Why entrepreneurs may have to pay a high price for mis-pricing
When introducing products into the market, entrepreneurs think of a lot of things – what is the right product, how to test it, who is the customer, what is my sales cycle and so on.
The one thing entrepreneurs usually do not think about is what is the right price.
This is understandable since founders, especially deeply technical founders, are most comfortable with identifying and solving difficult problems. They are least familiar with pricing. Pricing in such cases becomes an after thought. The underlying belief is that once the product is ready and deployed with the first set of customers, then a price point can be talked about. Besides, one can always start low and then raise the price so why bother with this headache now?
This is potentially a dangerous trap. One of the strongest levers which have a direct impact on the value of the company is pricing.
Even a 20% increase in price can dramatically move the needle on margins and convert a ho-hum business into an attractive one.
And when the company is an innovator and first mover in a new industry or segment, going in too low can have the effect of significantly reducing the total available market for itself as well as for any other company that might enter the market down the road. In other words, mis-pricing can have the impact of driving profitability out of a new industry segment.
So how should one go about pricing as a startup?
What we are discussing here is primarily written with B2B companies in mind though some aspects would be relevant for B2C companies as well. In an existing market, competitive products can provide a good guideline for pricing. For category creating companies, however, this is a more challenging task.
Which of the following activities would provide the best indicative price in a new market:
a) Focus groups
b) Online pricing survey
c) Asking initial pilot customers
d) Starting free and then gradually raising price
Answer: None of the above.
With no comparable price points to benchmark, customer responses in focus groups and pricing surveys can be wildly off the mark. Pilot customers can provide a wide range of prices depending on their initial experience, and their price expectations will usually be low as an early adopter working with a pre-production version. Starting free, instead of resulting in a smoother adoption, can backfire. A customer who does not have enough skin in the game might not invest the required resources in learning and trying out the product. Free can also lock you in a low price band for an extended period of time.
So what’s the way out of this maze?
- Start out with an objective to understand what value is realised by your target customer.
Even when there are no direct competitors, the customer is substituting a set of tasks with the new product and in the process reaping a better/faster/cheaper benefit.

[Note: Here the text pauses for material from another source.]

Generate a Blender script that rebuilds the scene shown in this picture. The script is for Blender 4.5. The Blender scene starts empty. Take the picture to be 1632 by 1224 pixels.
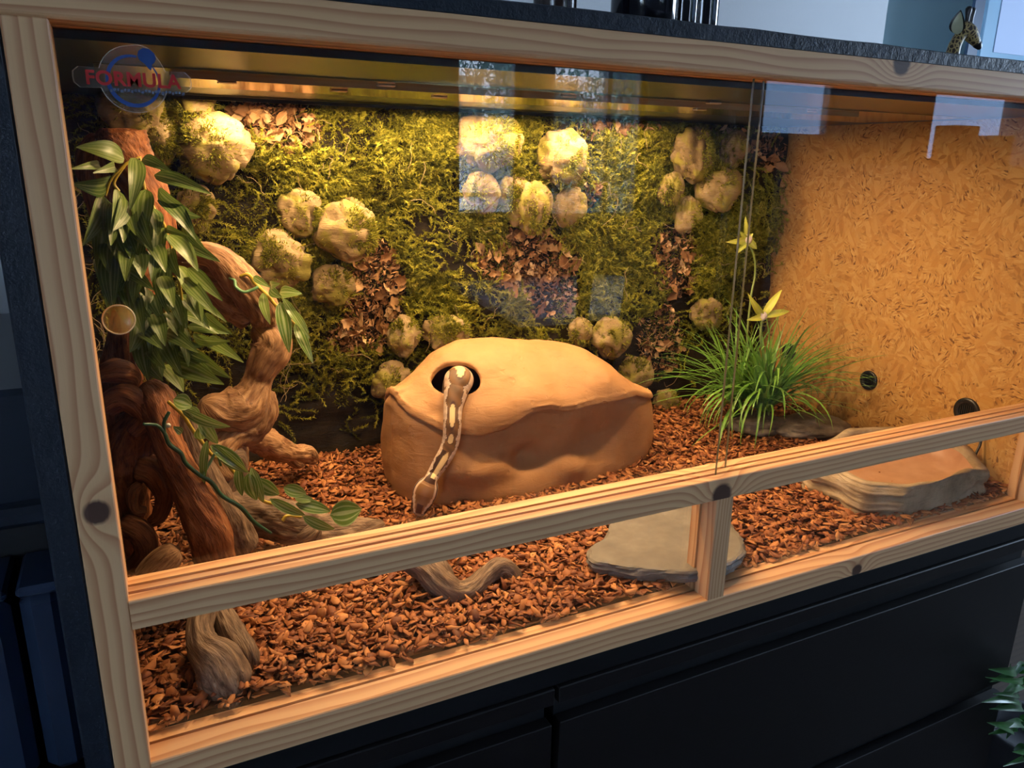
import bpy, math, random
import numpy as np
from mathutils import Vector, Matrix
from mathutils.bvhtree import BVHTree
random.seed(7); RNG = np.random.default_rng(11)
SC = bpy.context.scene
COL = SC.collection
PI = math.pi

# ------------------------------------------------------------------ camera
F = 1226.84
CAM = np.array([0.07019, -0.77712, 0.65926])
def _rot(a, b, c):
    ca, sa, cb, sb, cc, s_ = math.cos(a), math.sin(a), math.cos(b), math.sin(b), math.cos(c), math.sin(c)
    return (np.array([[cc, -s_, 0], [s_, cc, 0], [0, 0, 1]]) @ np.array([[1, 0, 0], [0, ca, -sa], [0, sa, ca]])
            @ np.array([[cb, 0, sb], [0, 1, 0], [-sb, 0, cb]]))
R3 = _rot(-0.2806, -0.01697, -0.46421)
cam_data = bpy.data.cameras.new('camera')
cam = bpy.data.objects.new('camera', cam_data); COL.objects.link(cam)
cam_data.sensor_width = 36; cam_data.lens = F / 1632 * 36; cam_data.clip_start = 0.02; cam_data.clip_end = 200
M4 = Matrix.Identity(4)
for i in range(3):
    M4[i][0] = R3[i][0]; M4[i][1] = R3[i][2]; M4[i][2] = -R3[i][1]; M4[i][3] = CAM[i]
cam.matrix_world = M4
SC.camera = cam
def ray(u, v): return R3 @ np.array([(u - 816) / F, 1, -(v - 612) / F])
def at(u, v, Y): d = ray(u, v); return CAM + d * (Y - CAM[1]) / d[1]
def atx(u, v, X): d = ray(u, v); return CAM + d * (X - CAM[0]) / d[0]
def atz(u, v, Z): d = ray(u, v); return CAM + d * (Z - CAM[2]) / d[2]
def mpp(P): return float((R3.T @ (np.asarray(P) - CAM))[1]) / F        # metres per pixel at a point
def refl(u, v, Y, g=.03):                                              # what the glass mirrors
    P = at(u, v, g); d = ray(u, v) * np.array([1, -1, 1]); return P + d * (Y - P[1]) / d[1]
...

Looking at ‘before and after’ scenarios are helpful in identifying the value creation in the customer deployments.
- The second way to arrive at a number is to simply guess at what might be acceptable to the customer. You can start high and then lower the price as needed to ensure a sale or start low, and keep raising the price for every successive deployment until you start facing stiff resistance. Either can work as long as the process of price discovery is very disciplined. Having a capable and adaptive sales organisation is key to achieving a good price discovery.
- Another way to arrive at a price is to look at what sales channel your company will use to build a profitable enterprise. Imagine a SaaS product offered at $5/month and another at $50/month. Assume that online marketing is the customer acquisition strategy. The online marketing spend that would make sense for a $5/month product is vastly different than for a $50/month product. A higher margin business can sustain a much more aggressive customer acquisition strategy and provide more room for experimentation in marketing. This approach will help provide a lower-bound for your prices - the minimum price to run a profitable business.

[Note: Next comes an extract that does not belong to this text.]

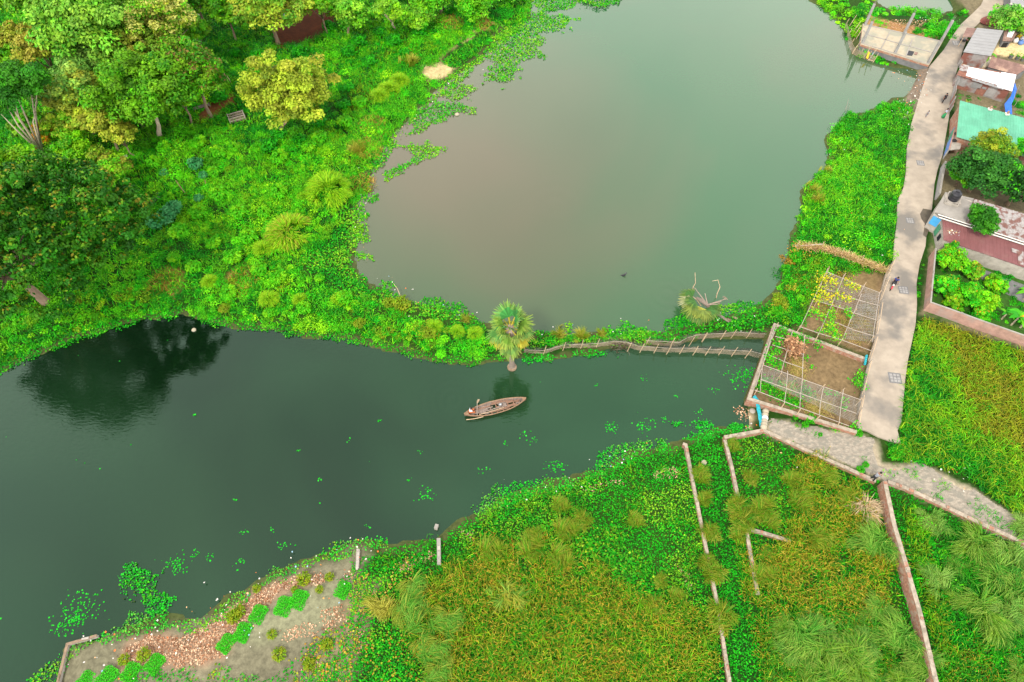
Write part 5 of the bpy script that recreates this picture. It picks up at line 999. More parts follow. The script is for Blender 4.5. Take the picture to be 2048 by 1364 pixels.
# ================================================================== TRELLISES
def pole(b, p, q, r=.035, m='bamboo_pale', sag=0):
    p = np.array(p); q = np.array(q); mid = (p+q)/2+np.array((rng.normal()*.04, rng.normal()*.04, -sag)); b.tube([p, mid, q], [r*1.1, r, r*.85], 5, M[m])
def trellis(label, lines, posts, z, nets, cv):
    g = P(*cv(*lines[0][0]), z); g[2] = float(tz(g[0], g[1])); t = thing('trellis', label, 'trellis', g, None)
    for i, (a, c) in enumerate(lines):
        b = MB(); pole(b, P(*cv(*a), z+.04*(i % 2)), P(*cv(*c), z+.04*(i % 2)), .038, sag=.04); b.build('pole', parent=t)
    for a in posts:
        p = P(*cv(*a), z); b = MB(); pole(b, (p[0]+rng.normal()*.1, p[1], float(tz(p[0], p[1]))-.2), (p[0], p[1], z+rng.uniform(.1, .5)), .05, 'bamboo'); b.build('post', parent=t)
    for pts in nets:
        n = 10; b = MB(); c = [P(*cv(*q), z-.03) for q in pts]; vs = []; fs = []
        for i in range(n+1):
            for j in range(n+1):
                u, v = i/n, j/n; p = (c[0]*(1-u)+c[1]*u)*(1-v)+(c[3]*(1-u)+c[2]*u)*v; vs.append((p[0], p[1], p[2]-.06*math.sin(u*9.4)**2*math.sin(v*9.4)**2))
        for i in range(n):
            for j in range(n): fs.append([i*(n+1)+j, (i+1)*(n+1)+j, (i+1)*(n+1)+j+1, i*(n+1)+j+1])
        b.add(vs, fs, M['net_fine']); b.build('net_sheet', parent=t)
        b = MB()                                        # stretched cords of the net
        for i in range(1, 16):
            f = i/16; b.tube([c[0]*(1-f)+c[1]*f, c[3]*(1-f)+c[2]*f], .008, 3, M['plaster']); b.tube([c[0]*(1-f)+c[3]*f, c[1]*(1-f)+c[2]*f], .008, 3, M['plaster'])
        b.build('net_cord', parent=t)
trellis('netted bamboo trellis over the walled vegetable plot', [((625,180),(500,520)),((500,520),(480,730)),((740,240),(645,590)),((835,280),(815,650)),((815,650),(795,880)),((700,565),(672,825)),((985,690),(950,935)),((1145,710),(1110,980)),((600,290),(830,345)),((575,357),(830,435)),((540,433),(830,545)),((500,517),(1285,797)),((485,632),(1250,905)),((435,717),(1190,1005)),((600,200),(445,690))],
  [(615,200),(740,250),(835,290),(500,520),(645,590),(818,640),(985,690),(1145,715),(450,722),(672,825),(795,880),(950,935),(1110,978),(1280,795)], 2.0, [[(480,640),(510,525),(1285,797),(1240,990)]], q7)
trellis('bamboo trellis with climbing vines over the open plot beside the lane', [((480,775),(255,1255)),((610,825),(390,1330)),((770,905),(720,1000)),((745,980),(590,1350)),((890,965),(830,1364)),((470,805),(890,970)),((415,920),(560,970)),((660,1010),(890,1075)),((390,1037),(600,1100)),((560,1085),(870,1190)),((535,1205),(845,1315)),((250,1240),(560,1340)),((540,1330),(840,1440)),((710,1080),(650,1200))],
  [(480,780),(610,830),(770,905),(890,970),(415,920),(390,1040),(255,1245),(390,1330),(590,1350),(835,1330),(700,1110),(560,1085)], 2.0, [[(600,1340),(745,980),(890,970),(845,1364)], [(390,1037),(480,805),(890,970),(870,1190)]], q6)
def vine(name, label, cv, blobs, pal, z, n=60, ls=.22, cat='vine', m=None, flatz=.25):
    g = P(*cv(*blobs[0][:2]), z); t = g.copy(); t[2] = float(tz(g[0], g[1])); lf = LF()
    for x, y, r in blobs:
        c = P(*cv(x, y), z); k = int(n*r*r*2)+10; q = rng.normal(size=(k, 3))*np.array((r*.5, r*.5, flatz)); lf.leaves(c+q, np.array((0, 0, .9))+rng.normal(size=(k, 3))*.5, rng.uniform(.6, 1.3, k)*ls, pick(pal, k, .2), .8)
    o = lf.build(name, m or VEG, None, t); return tag(o, label, cat)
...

If the product is underpriced, your business will be forced to under-invest in sales, which can lead to a vicious cycle of stagnant sales that impede further investment in the business resulting in further erosion in sales. If the SaaS product requires an enterprise sales force, the pricing has to be sufficiently high to reflect the higher costs of a dedicated sales force - direct or channel sales - and a longer sales cycle.

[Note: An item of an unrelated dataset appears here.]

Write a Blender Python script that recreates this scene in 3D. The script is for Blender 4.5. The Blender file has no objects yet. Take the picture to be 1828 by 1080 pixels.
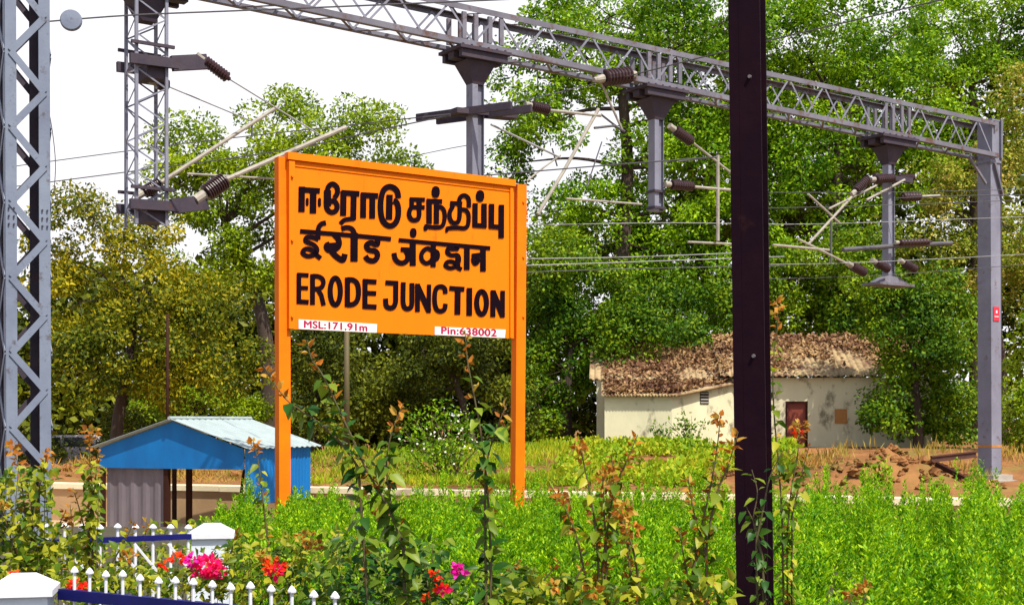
import bpy, math, random
import numpy as np
from mathutils import Vector

random.seed(7)
RNG = np.random.default_rng(11)
S = bpy.context.scene
COL = S.collection
R = math.radians

# ------------------------------------------------------------------ camera
F, CU, HV, CZ = 2400.0, 914.0, 750.0, 1.6       # focal length and horizon in photo pixels, eye height
cam_d = bpy.data.cameras.new('camera')
cam = bpy.data.objects.new('camera', cam_d)
COL.objects.link(cam)
cam.location = (0, 0, CZ)
cam.rotation_euler = (R(90), 0, 0)
cam_d.sensor_width = 36
cam_d.lens = 36 * F / 1828
cam_d.shift_y = (HV - 540) / 1828
cam_d.clip_start = 0.05
cam_d.clip_end = 3000
S.camera = cam

# ------------------------------------------------------------------ world, sun, exposure
SUN_EL, SUN_AZ = R(59), R(140)                  # azimuth clockwise from +Y: behind the camera, to the right
W = bpy.data.worlds.new('World'); S.world = W; W.use_nodes = True
wn, wl = W.node_tree.nodes, W.node_tree.links
sky = wn.new('ShaderNodeTexSky'); sky.sky_type = 'NISHITA'; sky.sun_disc = False
sky.sun_elevation = SUN_EL; sky.sun_rotation = SUN_AZ
sky.air_density = 1.0; sky.dust_density = 2.0; sky.ozone_density = 1.0
bg = wn['Background']; bg.inputs['Strength'].default_value = 0.15
# bright white haze low in the sky, blue sky left only higher up
geo = wn.new('ShaderNodeTexCoord'); sep = wn.new('ShaderNodeSeparateXYZ'); wl.new(geo.outputs['Generated'], sep.inputs[0])
hz = wn.new('ShaderNodeMapRange'); hz.interpolation_type = 'SMOOTHSTEP'
hz.inputs[1].default_value = 0.30; hz.inputs[2].default_value = 0.48; hz.inputs[3].default_value = 1.0; hz.inputs[4].default_value = 0.12
wl.new(sep.outputs['Z'], hz.inputs[0])
cn = wn.new('ShaderNodeTexNoise'); cn.inputs['Scale'].default_value = 2.2; cn.inputs['Detail'].default_value = 5
wl.new(geo.outputs['Generated'], cn.inputs['Vector'])
cr = wn.new('ShaderNodeValToRGB'); cr.color_ramp.elements[0].color = (4.75, 4.7, 5.0, 1); cr.color_ramp.elements[1].color = (5.4, 5.35, 5.6, 1)
wl.new(cn.outputs['Fac'], cr.inputs[0])
hm = wn.new('ShaderNodeMix'); hm.data_type = 'RGBA'
wl.new(hz.outputs[0], hm.inputs[0]); wl.new(sky.outputs[0], hm.inputs[6]); wl.new(cr.outputs[0], hm.inputs[7])
wl.new(hm.outputs[2], bg.inputs['Color'])
sd = bpy.data.lights.new('sun', 'SUN'); sd.energy = 5.0; sd.angle = R(0.5); sd.color = (1.0, 0.94, 0.82)
sun = bpy.data.objects.new('sun', sd); COL.objects.link(sun)
sv = Vector((math.sin(SUN_AZ) * math.cos(SUN_EL), math.cos(SUN_AZ) * math.cos(SUN_EL), math.sin(SUN_EL)))
sun.rotation_euler = sv.to_track_quat('Z', 'Y').to_euler()
sun.location = (20, -20, 40)
S.view_settings.view_transform = 'Standard'
S.view_settings.look = 'None'
S.view_settings.gamma = 1
S.view_settings.exposure = 0.56
S.render.engine = 'CYCLES'
S.cycles.max_bounces = 6
S.cycles.transparent_max_bounces = 6

# ------------------------------------------------------------------ helpers: projection
def at(u, v, Y):
    return Vector(((u - CU) / F * Y, Y, CZ - (v - HV) / F * Y))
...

Simply put a higher life-time value (LTV) provides the ability to profitably sustain a higher customer acquisition cost (CAC).
Here are three activities you can do to escape the mis-pricing trap:
- Be deliberate about price discovery and have a point of view early in the product cycle. For category creating products, in-depth understanding of the value creation for the customer is crucial. If you are getting strong pressure to lower the price, ask yourself if you are talking to the right buyer or if the value proposition can be better positioned to appeal to the customer.
- Do not couple pricing at early trials with pricing for later customers. For early proof of concept sales, entrepreneurs often offer a very attractive price or even make it free. While this is required to get initial traction and feedback, it is important to not be anchored into a low price point for subsequent sales. Remember that pricing is directly related to cost of sales and consequently the sales process.
- And once you have a starting price, review price points at regular intervals (monthly or quarterly depending on the product cycle). Engage sales actively to solicit customer feedback to help with pricing decisions. It is easier to mis-price in new markets, so faster pricing iteration is required when you have no existing benchmarks. If your sales team is closing sales too quickly (a short sales cycle), it might even be an indicator that there is room for you to raise prices.
Finding the right price range might be the single most impactful thing you can do to increase the value of your business. It is well worth sweating over it.